Demikianlah substansi hidup. Adakalanya manusia memproyeksi, mencandra, tapi adakalanya Tuhan menghendaki. Pergulatan manusia di rimba kehidupan merupakan manifestasi dari ikhtiar sebagai pengabdi Ilahi. Kemunculan hal-hal tak terduga, seperti talenta sebagai bonus semata. Talenta terbentuk dari usaha begitu rupa dari sukma suci, yang ditopang pancaran doa menembus langit Ilahi.
Hanya dengan keterpaduan kesungguhan, talenta niscaya berkembang. Talenta tidak akan terbentuk manakala hanya berangan-angan minus usaha yang tersemburat setiap personal. Manusia bertalenta banyak berceceran di muka bumi. Hanya saja, talentanya itu terkadang menggantung di petala cakrawala hatta ketidakmauan menggembleng diri laksana di kawah candradimuka.
Padahal, talenta adalah anugerah semesta. Hanya orang-orang terbuka alam pikirannya, yang berkenan menumbuhkembangkan talentanya. "Manusia tidak memiliki talenta yang sama, tapi kita memiliki kesempatan yang sama untuk mengembangkan talentanya,” kata John Fitzgerald Kennedy.
Semua itu dilakukan oleh Deni Asy’ari, MA., Dt Marajo sang nakhoda bahtera Suara Muhammadiyah. Talentanya nian distingtif. Beda dari yang lainnya. Talenta berupa menulis menjadi kesukaannya sejak mahasiswa. Saat itu, Deni telah aktif dan produktif dalam menulis. Tapi, Deni menjumpai batu penarung dalam menulis, yakni penolakan redaksi terhadap tulisannya.
“Saya mengirim sebanyak 79 artikel, baru artikel ke-80 diterima (dimuat). Tetapi itu justru menjadi semangat awal saya untuk terus menulis,” ujarnya.

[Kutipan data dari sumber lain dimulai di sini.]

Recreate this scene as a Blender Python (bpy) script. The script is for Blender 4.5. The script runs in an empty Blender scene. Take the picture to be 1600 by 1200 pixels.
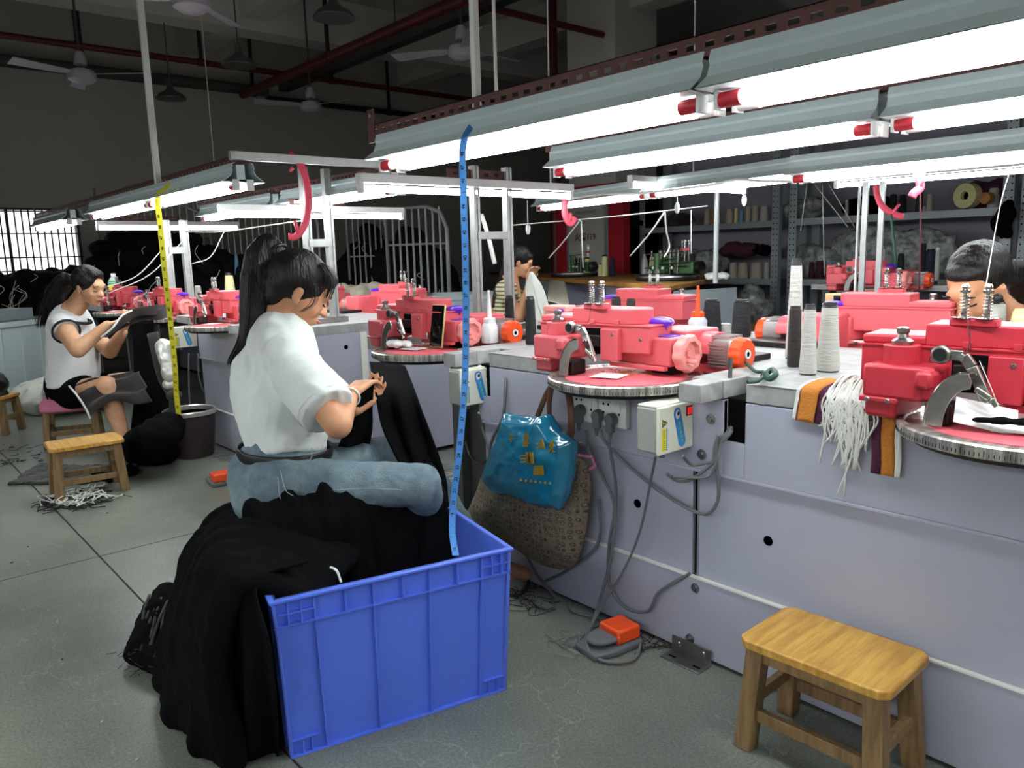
import bpy, bmesh, math, random
import numpy as np
from mathutils import Vector, Matrix, noise
random.seed(7)
SC = bpy.context.scene
COL = SC.collection
V = Vector
PI = math.pi

# ---------------------------------------------------------------- camera
H = 1.17
BR = V((0.65667496, 0.75365992, -0.02783367))
BU = V((-0.10606131, 0.1288263, 0.9859791))
BF = V((-0.74667864, 0.64451571, -0.16453117))
cam = bpy.data.objects.new('camera', bpy.data.cameras.new('camera'))
COL.objects.link(cam)
cm = Matrix((BR, BU, -BF)).transposed().to_4x4()
cm.translation = (0, 0, H)
cam.matrix_world = cm
cam.data.sensor_width = 36
cam.data.lens = 36 * 1210 / 1600
cam.data.clip_start = .05
cam.data.clip_end = 100
SC.camera = cam
SC.view_settings.view_transform = 'Standard'
SC.view_settings.look = 'None'
SC.view_settings.gamma = 1
SC.view_settings.use_curve_mapping = False
SC.view_settings.exposure = EXPO = 0.45

def dr(x, y): return BR * (x - 800) / 1210 + BU * (600 - y) / 1210 + BF
def az(x, y, z):
    d = dr(x, y); return V((0, 0, H)) + d * ((z - H) / d.z)
def ay(x, y, Y):
    d = dr(x, y); return V((0, 0, H)) + d * (Y / d.y)
def ax(x, y, X):
    d = dr(x, y); return V((0, 0, H)) + d * (X / d.x)
def ad(x, y, t): return V((0, 0, H)) + dr(x, y) * t

# ---------------------------------------------------------------- world
W = bpy.data.worlds.new('world'); SC.world = W; W.use_nodes = True
bg = W.node_tree.nodes['Background']
bg.inputs[0].default_value = (.85, .93, 1, 1); bg.inputs[1].default_value = 1.2

# ---------------------------------------------------------------- materials
def lin(c):
    c = [x / 255 for x in c]
    return tuple(x / 12.92 if x <= .04045 else ((x + .055) / 1.055) ** 2.4 for x in c) + (1,)
def mat(name, c, rough=.5, metal=0, var=0, vs=6, bump=0, bs=40, spec=.5, trans=0, stretch=(1, 1, 1), c2=None, alpha=1, sheen=0, emit=None, es=1, coat=0, cut=None):
    m = bpy.data.materials.new(name); m.use_nodes = True
    n = m.node_tree.nodes; l = m.node_tree.links; b = n['Principled BSDF']
    b.inputs['Base Color'].default_value = lin(c)
    b.inputs['Roughness'].default_value = rough; b.inputs['Metallic'].default_value = metal
    b.inputs['Specular IOR Level'].default_value = spec
    b.inputs['Transmission Weight'].default_value = trans
    b.inputs['Alpha'].default_value = alpha
    b.inputs['Sheen Weight'].default_value = sheen
    b.inputs['Coat Weight'].default_value = coat
    if emit:
        b.inputs['Emission Color'].default_value = lin(emit); b.inputs['Emission Strength'].default_value = es
    if var or bump:
        tc = n.new('ShaderNodeTexCoord'); mp = n.new('ShaderNodeMapping'); l.new(tc.outputs['Object'], mp.inputs[0])
        mp.inputs['Scale'].default_value = stretch
    if var:
        t = n.new('ShaderNodeTexNoise'); t.inputs['Scale'].default_value = vs; t.inputs['Detail'].default_value = 6
        t.inputs['Roughness'].default_value = .62
        l.new(mp.outputs[0], t.inputs[0])
        r = n.new('ShaderNodeValToRGB'); l.new(t.outputs[0], r.inputs[0])
        if cut:
            r.color_ramp.elements[0].position = cut[0]; r.color_ramp.elements[1].position = cut[1]
        else:
            r.color_ramp.elements[0].position = .35; r.color_ramp.elements[1].position = .68
        a = lin(c); q = lin(c2) if c2 else tuple(x * (1 - var) for x in a[:3]) + (1,)
        r.color_ramp.elements[0].color = q; r.color_ramp.elements[1].color = a
        l.new(r.outputs[0], b.inputs['Base Color'])
    if bump:
        t = n.new('ShaderNodeTexNoise'); t.inputs['Scale'].default_value = bs; t.inputs['Detail'].default_value = 4
        l.new(mp.outputs[0], t.inputs[0]); u = n.new('ShaderNodeBump'); u.inputs['Strength'].default_value = bump
        u.inputs['Distance'].default_value = .01
        l.new(t.outputs[0], u.inputs['Height']); l.new(u.outputs[0], b.inputs['Normal'])
    return m
M = {}
M['pink'] = mat('pink_enamel', (216, 92, 100), .38, var=.08, vs=5, bump=.05, bs=90)
M['red'] = mat('rose_red_dimmed_enamel', (196, 48, 64), .36, var=.10, vs=5, bump=.05, bs=90)  # redder paint, with the darker light on this machine put into the colour
M['pink_pale'] = mat('pale_pink_plastic', (238, 150, 146), .4)
M['pink_disc'] = mat('pink_dusty_disc', (232, 104, 116), .55, var=.15, vs=30)
M['purple'] = mat('purple_plastic', (92, 40, 190), .3)
M['orange'] = mat('orange_plastic', (236, 78, 28), .35)
M['chrome'] = mat('chrome', (205, 203, 198), .16, 1, var=.25, vs=18)
M['steel'] = mat('brushed_steel', (165, 162, 158), .32, 1, var=.3, vs=25)
M['motor'] = mat('cast_motor', (172, 162, 162), .4, .75)
M['darkmetal'] = mat('dark_metal', (48, 44, 42), .4, .7, var=.3, vs=20)
M['black'] = mat('black_plastic', (18, 18, 19), .45)
M['dial_black'] = mat('dial_underside', (12, 12, 13), .6)
M['white'] = mat('white_paint', (225, 226, 224), .45, var=.08, vs=9)
M['top'] = mat('worn_white_tabletop', (168, 168, 168), .5, var=.2, vs=14, c2=(138, 137, 135), bump=.15, bs=60)
M['panel'] = mat('lavender_laminate', (170, 171, 187), .3, var=.05, vs=3)
M['panel_edge'] = mat('panel_edge', (226, 222, 214), .5)
M['hole'] = mat('void_shade', (6, 6, 7), .9, spec=.1)  # near-black that stands for the shade inside holes and gaps
M['brown'] = mat('brown_painted_steel', (92, 52, 46), .5, .2, var=.2, vs=20)
M['refl'] = mat('reflector_enamel', (196, 210, 212), .3, .05, var=.05, vs=8)
M['redcap'] = mat('red_lamp_cap', (190, 34, 50), .4)
M['tube'] = mat('lit_tube', (255, 255, 255), emit=(247, 251, 252), es=22)
M['alu'] = mat('aluminium_profile', (186, 188, 186), .38, .55, var=.15, vs=20)
M['cream'] = mat('cream_box', (226, 226, 208), .42)
M['greybox'] = mat('grey_box', (160, 164, 156), .45)
M['yellow'] = mat('yellow_print', (226, 214, 40), .5)
M['labelblue'] = mat('blue_print', (60, 140, 214), .4)
M['green_print'] = mat('green_print', (110, 200, 150), .5)
M['ledred'] = mat('red_rocker', (190, 20, 24), .3, emit=(255, 30, 20), es=.4)
M['ink'] = mat('black_ink', (12, 12, 12), .6)
M['inkred'] = mat('brown_red_ink', (120, 60, 60), .6)
M['gold'] = mat('gold_foil', (214, 170, 64), .35, .7)
M['cable'] = mat('grey_cable', (104, 106, 108), .5)
M['cable_l'] = mat('light_grey_cable', (190, 190, 186), .5)
M['rope_green'] = mat('dark_green_cord', (22, 66, 52), .6)
M['plug'] = mat('grey_plug', (96, 98, 102), .5)
M['wood'] = mat('stool_wood', (196, 160, 96), .45, var=.3, vs=4, stretch=(18, 2, 18), c2=(168, 124, 66), bump=.1, bs=60)
M['woodtop'] = mat('varnished_pine', (216, 170, 82), .3, var=.3, vs=3, stretch=(22, 2, 10), c2=(178, 126, 50), bump=.06, bs=50)
M['woodleg'] = mat('pine_leg', (152, 122, 82), .5, var=.3, vs=3, stretch=(20, 20, 2), c2=(112, 86, 54), bump=.1, bs=60)
M['tablewood'] = mat('plywood_edge', (190, 138, 66), .5, var=.4, vs=6, c2=(140, 92, 40))
M['blue'] = mat('blue_crate_plastic', (88, 118, 230), .36, var=.05, vs=4)
M['cloth'] = mat('black_knit', (12, 12, 14), .95, bump=.4, bs=260, stretch=(1, 1, .2), spec=.06)
M['clothfar'] = mat('black_garment', (24, 24, 27), .9, bump=.5, bs=40, spec=.15)
M['clothgrey'] = mat('charcoal_knit', (44, 42, 42), .95, sheen=.2, bump=.4, bs=200)
M['clothbrown'] = mat('dark_brown_knit', (42, 33, 32), .95, sheen=.2, bump=.4, bs=200)
M['thread'] = mat('white_thread', (226, 226, 220), .8)
M['greythread'] = mat('grey_thread', (120, 120, 116), .9)
M['skin'] = mat('skin', (204, 152, 116), .5, var=.08, vs=12, c2=(190, 132, 98), spec=.35)
M['skin2'] = mat('skin_fair', (214, 168, 134), .5, var=.08, vs=12, c2=(198, 146, 112), spec=.35)
M['hair'] = mat('black_hair', (13, 10, 11), .42, var=.5, vs=60, stretch=(1, 1, .08), c2=(28, 22, 20), bump=.6, bs=160, spec=.3)
M['lip'] = mat('lip', (176, 96, 88), .4)
M['tee'] = mat('white_tee', (214, 218, 214), .85, bump=.12, bs=50, sheen=.1)
M['tee2'] = mat('white_vest', (220, 222, 222), .85, bump=.1, bs=50)
M['navy'] = mat('navy_trim', (24, 26, 40), .8)
M['denim'] = mat('washed_denim', (128, 146, 152), .85, var=.3, vs=7, c2=(80, 98, 112), bump=.3, bs=180)
M['denimseam'] = mat('pale_seam', (160, 172, 174), .8)
M['cone_w'] = mat('white_yarn', (180, 179, 172), .85, bump=.5, bs=150, stretch=(.15, .15, 1))
M['cone_k'] = mat('black_yarn', (24, 24, 27), .8, bump=.5, bs=150, stretch=(.15, .15, 1))
M['cone_b'] = mat('dark_brown_yarn', (50, 42, 42), .85, bump=.5, bs=150, stretch=(.15, .15, 1))
M['cone_y'] = mat('cream_yarn', (222, 218, 160), .85, bump=.5, bs=150, stretch=(.15, .15, 1))
M['cone_t'] = mat('taupe_yarn', (176, 166, 148), .85, bump=.5, bs=150, stretch=(.15, .15, 1))
M['cone_g'] = mat('green_plastic', (64, 158, 84), .5)
M['cone_n'] = mat('navy_yarn', (26, 32, 52), .85, bump=.5, bs=150, stretch=(.15, .15, 1))
M['cone_m'] = mat('maroon_yarn', (70, 22, 34), .85, bump=.5, bs=150, stretch=(.15, .15, 1))
M['cone_lb'] = mat('pale_blue_yarn', (120, 160, 190), .85)
M['dkgreen'] = mat('green_machine', (62, 100, 60), .45, .2, var=.4, vs=20)
M['rack'] = mat('grey_rack_steel', (150, 160, 164), .45, .15, var=.06, vs=6)
M['wallback'] = mat('lavender_grey_wall', (158, 156, 170), .8, var=.05, vs=1)
M['walldark'] = mat('dim_plaster', (176, 173, 164), .9, var=.06, vs=1)
M['ceil'] = mat('ceiling_plaster', (190, 192, 186), .9, var=.08, vs=1)
M['column'] = mat('column_plaster', (196, 196, 188), .9, var=.06, vs=2)
M['pipe_red'] = mat('red_fire_pipe', (84, 20, 26), .45)
M['pipe_black'] = mat('black_conduit', (26, 26, 28), .6)
M['pipe_grey'] = mat('lagged_pipe', (70, 70, 66), .7)
M['fan'] = mat('white_fan', (176, 176, 184), .4)
M['lampdark'] = mat('lamp_shade_grey', (80, 82, 80), .45, .3)
M['tape_blue'] = mat('blue_tape', (72, 140, 214), .5)
M['tape_yellow'] = mat('yellow_tape', (226, 216, 50), .5)
M['hookpink'] = mat('pink_hook', (232, 82, 104), .4)
M['bag'] = mat('teal_bag', (18, 106, 138), .16, coat=.6, bump=.25, bs=22)
M['strap'] = mat('brown_leather', (92, 58, 44), .5)
M['phone'] = mat('phone_glass', (10, 9, 10), .08)
M['phonegold'] = mat('phone_gold', (206, 184, 130), .3, .4)
M['paper'] = mat('white_paper', (232, 232, 230), .7)
M['pinkcloth'] = mat('pink_towel', (206, 120, 150), .9, bump=.3, bs=80)
M['binbrown'] = mat('dark_brown_bin', (52, 40, 40), .4)
M['binrim'] = mat('bin_rim', (196, 192, 188), .3, .6)
M['bingrey'] = mat('pale_grey_bin', (190, 202, 202), .45)
M['sack'] = mat('white_sack', (206, 206, 196), .8, var=.1, vs=8, bump=.3, bs=30)
M['pouch'] = mat('shiny_pouch', (212, 212, 206), .3, .3, bump=.4, bs=30)
M['swatch_o'] = mat('ochre_knit', (196, 122, 44), .9, bump=.4, bs=200)
M['swatch_p'] = mat('plum_knit', (78, 26, 58), .9, bump=.4, bs=200)
M['stripey'] = None
M['plasticclear'] = mat('milky_plastic', (225, 222, 226), .25, trans=.4, alpha=1)
M['film'] = mat('crumpled_film', (176, 182, 178), .25, var=.5, vs=14, c2=(92, 96, 92), bump=1, bs=14)
M['sandal'] = mat('beige_sandal', (206, 190, 156), .6)
M['lightblue'] = mat('light_blue_shirt', (160, 194, 230), .8)
M['rail'] = mat('white_tube_rail', (176, 180, 180), .4, .2)
M['outside'] = mat('bright_daylight', (255, 255, 255), emit=(250, 252, 255), es=1.0)
M['bar'] = mat('window_bar', (50, 50, 52), .6)
M['bin_blue2'] = M['blue']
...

Spiritnya tidak pernah reda. Terus-menerus belajar menulis, sampai jadi penulis. Banyak terinspirasi dengan memulai belajar menulis sampai pada akhirnya menembus media ternama. Kendati demikian, ada sisi lain yang jarang diketahui banyak orang. Sosok kelahiran Minangkabau yang dibesarkan di Negeri Kubang Putiah, Kabupaten Agam-Bukittinggi, Sumatera Barat ini punya talenta di bidang memasak.
Deni mengungkapkan, hal tersebut dilatarbelakangi dari kultur general orang Minang. “Orang Minang itu kalau tidak bisa masak, katanya bukan orang Minang baik laki-laki atau perempuan. Walaupun, secara khusus ada juga yang tidak bisa memasak. Tapi secara umum, harus bisa memasak,” tegasnya.
Memang demikianlah orang Minang. Mendominasi membuka warung makan nan khas rasa pedasnya. “Kalau orang Minang tidak bisa memasak, ya tidak ada masakan Padang, terutama di tempat kita di Jogja. Makanya, laki-laki Minang itu harus bisa memasak,” ucapnya.
Diketahui, Deni terlahir dari sosok ibu yang punya talenta memasak luar biasa. Sosok ibunyalah menjadi titik ketertarikan Deni untuk berkecimpung di dunia memasak. “Saya belajar dari ibu saya. Setiap ke pasar saya ikut, dan di dapur saya belajar bersama ibu. Jadi, sedikit mendapat ilmu tentang memasak,” tuturnya.
Deni mengejawantahkan talentanya saat di Padang Panjang, Sumatera Barat saat menjadi marbobot hampir 3 tahun. “Posisi saya jadi marbot, saya memasak sendiri. Ilmu yang pernah dikasih oleh ibu saya praktikkan. Jadi, lama-lama menjadi hal yang biasa,” ungkapnya. Bahkan, ketika masakannya berbeda dari yang diajarkan oleh ibunya, Deni mengeluh kepada ibunya. “Kalau rasa masakan saya berbeda dari ibu saya, saya protes ‘kok beda sih yang Deni bikin,’ katanya.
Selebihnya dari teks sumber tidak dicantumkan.